# What you have to do
In the material below, please retype the lines from the very first through the one with "SC.view_settings.exposure = -0.12", exactly and without pictures.

┄┄┄┄┄┄┄┄┄┄┄┄┄┄┄┄┄┄┄┄

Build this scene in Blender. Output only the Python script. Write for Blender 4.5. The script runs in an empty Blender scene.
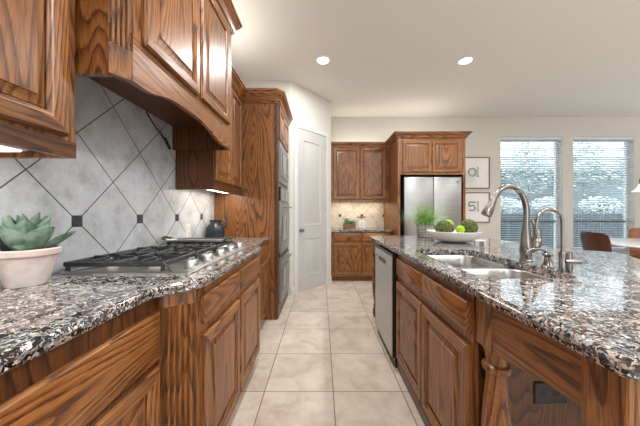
import bpy, bmesh, math, random
from mathutils import Vector, Matrix, noise
random.seed(7)
R = math.radians
PI = math.pi
SC = bpy.context.scene
COL = SC.collection

# ------------------------------------------------------------------ camera
H, HY, CX, F = 1.18, 212.5, 321.5, 256.0
cam = bpy.data.cameras.new('camera')
cam.sensor_fit = 'HORIZONTAL'
cam.sensor_width = 36.0
cam.lens = F / 640 * 36
cam.shift_x = -(CX - 320) / 640
cam.shift_y = (HY - 213) / 640
cam.clip_start = 0.02
co = bpy.data.objects.new('camera', cam)
co.location = (0, 0, H)
co.rotation_euler = (R(90), 0, 0)
COL.objects.link(co)
SC.camera = co

# ------------------------------------------------------------------ world, exposure
w = bpy.data.worlds.new('sky')
SC.world = w
w.use_nodes = True
bg = w.node_tree.nodes['Background']
bg.inputs[0].default_value = (0.86, 0.93, 1.0, 1)
bg.inputs[1].default_value = 4.6
SC.view_settings.view_transform = 'Standard'
SC.view_settings.look = 'None'
SC.view_settings.gamma = 1
SC.view_settings.use_curve_mapping = False
SC.view_settings.exposure = -0.12


def area_light(name, loc, rot, size, power, color=(1, 1, 1), shape='DISK', size_y=None, spread=180):
    l = bpy.data.lights.new(name, 'AREA')
    l.shape = shape
    l.size = size
    if size_y:
        l.size_y = size_y
    l.energy = power
    l.color = color
    l.spread = R(spread)
    o = bpy.data.objects.new(name, l)
    o.location = loc
    o.rotation_euler = rot
    COL.objects.link(o)
    return o


CAN_COLOR = (1.0, 0.985, 0.96)
CAN_POWER = 29
CANS = [(0.02, 3.14), (1.77, 3.15), (0.0, 1.2), (1.8, 1.2), (0.0, -1.4), (1.8, -1.4), (4.2, -1.4), (4.2, 1.2), (6.6, 0.6), (0.02, -3.4), (4.2, -3.4)]
for x_, y_ in CANS:
    area_light('can_lamp', (x_, y_, 3.035), (0, 0, 0), 0.15, CAN_POWER, CAN_COLOR)

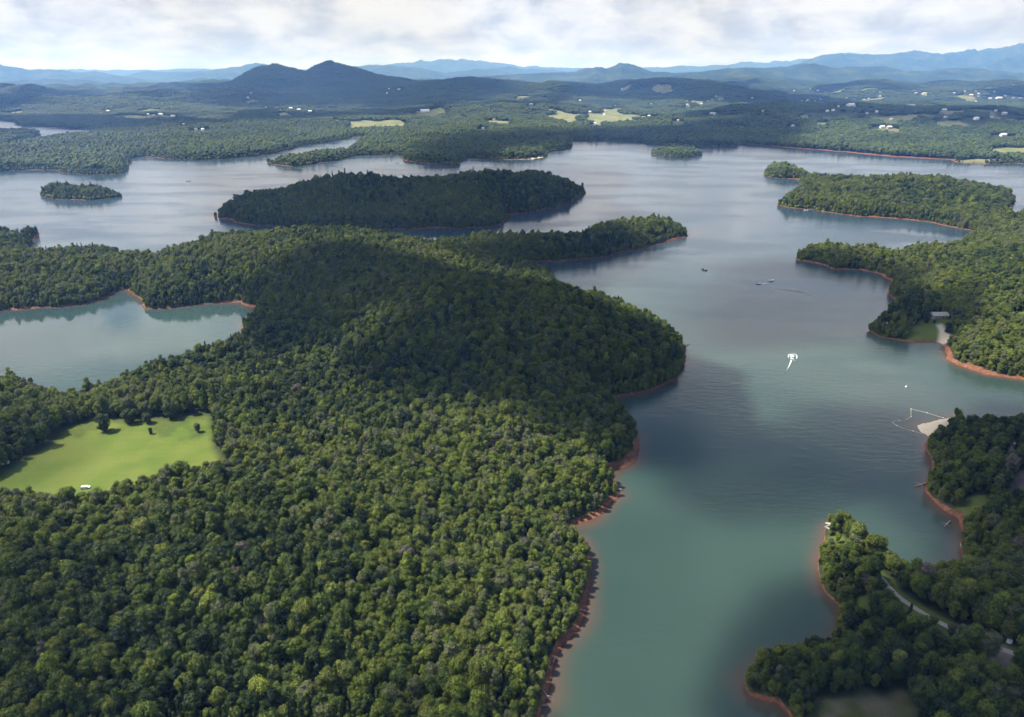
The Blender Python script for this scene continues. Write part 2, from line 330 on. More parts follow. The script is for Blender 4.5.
def ground_material():
    m, t, out = mat('ground_soil')
    g = t.node('ShaderNodeNewGeometry'); sp = t.node('ShaderNodeSeparateXYZ'); t.l.new(g.outputs['Position'], sp.inputs[0])
    def noise(sc_, det=5.0, rough=.55):
        nz = t.node('ShaderNodeTexNoise', i_Scale=sc_, i_Detail=det, i_Roughness=rough); t.l.new(g.outputs['Position'], nz.inputs['Vector']); return nz.outputs[0]
    litter = t.ramp(noise(.12), [(.3, (.018, .026, .010)), (.7, (.045, .055, .020))])
    # the far woods beyond the last single trees
    woods = t.ramp(noise(.0035, 8, .62), [(.35, (.014, .027, .012)), (.5, (.024, .042, .017)), (.64, (.055, .072, .030))])
    fineW = t.ramp(noise(.03, 6, .7), [(.3, (.55,)*3), (.7, (1.35,)*3)])
    woods = t.mix(1.0, woods, fineW, 'MULTIPLY')
    farm = attr(t, 'far').outputs['Fac']
    col = t.mix(farm, litter, woods)
    grassn = t.mix(noise(.9, 3), t.ramp(noise(.045, 4), [(.35, (.066, .100, .016)), (.5, (.098, .132, .022)), (.65, (.135, .150, .040))]), (.07, .11, .014))
    gr2 = t.mix(.72, grassn, t.ramp(noise(.03, 3), [(.40, (.078, .118, .018)), (.58, (.122, .145, .030))]))
    # mowing stripes of the meadow
    wv = t.node('ShaderNodeTexWave', wave_type='BANDS', bands_direction='Y', i_Scale=.055, i_Distortion=3.0, i_Detail=2.0); wv.inputs['Detail Scale'].default_value = .6
    t.l.new(g.outputs['Position'], wv.inputs['Vector'])
    gr2 = t.mix(t.math('MULTIPLY', wv.outputs['Fac'], .035), gr2, (.19, .21, .06))
    paleg = t.mix(t.smooth(noise(.02, 3), .4, .6), (.11, .135, .05), (.165, .155, .085))
    isfar = attr(t, 'dist').outputs['Fac']
    gr2 = t.mix(t.smooth(isfar, 1.2, 2.2), gr2, paleg)
    col = t.mix(attr(t, 'field').outputs['Fac'], col, gr2)
    clay = t.ramp(noise(.35, 6, .65), [(.3, (.10, .044, .027)), (.5, (.155, .068, .040)), (.66, (.22, .11, .065)), (.8, (.25, .17, .11))])
    zz = t.math('ADD', sp.outputs[2], t.math('MULTIPLY', t.math('SUBTRACT', noise(.12, 4), .5), 1.6))
    bank = t.smooth(t.math('ADD', attr(t, 'bank').outputs['Fac'], t.math('MULTIPLY', t.math('SUBTRACT', noise(.5, 4), .5), .8)), .35, .6)
    wet = t.math('SUBTRACT', 1.0, t.smooth(sp.outputs[2], .0, .35))
    clay = t.mix(wet, clay, (.085, .036, .022))
    col = t.mix(bank, col, clay)
    sand = t.mix(noise(.6, 4), (.42, .34, .24), (.60, .52, .40))
    col = t.mix(attr(t, 'sand').outputs['Fac'], col, sand)
    lot = t.mix(noise(.5, 5), (.13, .098, .08), (.22, .175, .145))
    col = t.mix(attr(t, 'lot').outputs['Fac'], col, lot)
    p = t.node('ShaderNodeBsdfPrincipled', i_Roughness=.95); p.inputs['Specular IOR Level'].default_value = .1
    t.l.new(col, p.inputs['Base Color'])
    b = t.node('ShaderNodeBump', i_Distance=1.0); t.put(b.inputs['Height'], t.math('ADD', noise(.8, 6, .6), t.math('MULTIPLY', t.math('MULTIPLY', farm, noise(.02, 9, .65)), 40.0)))
    b.inputs['Strength'].default_value = .6; t.l.new(b.outputs[0], p.inputs['Normal'])
    t.l.new(p.outputs[0], out.inputs[0]); return m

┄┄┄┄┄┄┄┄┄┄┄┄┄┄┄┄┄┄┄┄

# Task output
Build this scene in Blender. Output only the Python script. Write for Blender 4.5. The script runs in an empty Blender scene.
import bpy, bmesh, math, random
from mathutils import Vector, Matrix, noise
random.seed(7)
R = math.radians
PI = math.pi
SC = bpy.context.scene
COL = SC.collection

# ------------------------------------------------------------------ camera
H, HY, CX, F = 1.18, 212.5, 321.5, 256.0
cam = bpy.data.cameras.new('camera')
cam.sensor_fit = 'HORIZONTAL'
cam.sensor_width = 36.0
cam.lens = F / 640 * 36
cam.shift_x = -(CX - 320) / 640
cam.shift_y = (HY - 213) / 640
cam.clip_start = 0.02
co = bpy.data.objects.new('camera', cam)
co.location = (0, 0, H)
co.rotation_euler = (R(90), 0, 0)
COL.objects.link(co)
SC.camera = co

# ------------------------------------------------------------------ world, exposure
w = bpy.data.worlds.new('sky')
SC.world = w
w.use_nodes = True
bg = w.node_tree.nodes['Background']
bg.inputs[0].default_value = (0.86, 0.93, 1.0, 1)
bg.inputs[1].default_value = 4.6
SC.view_settings.view_transform = 'Standard'
SC.view_settings.look = 'None'
SC.view_settings.gamma = 1
SC.view_settings.use_curve_mapping = False
SC.view_settings.exposure = -0.12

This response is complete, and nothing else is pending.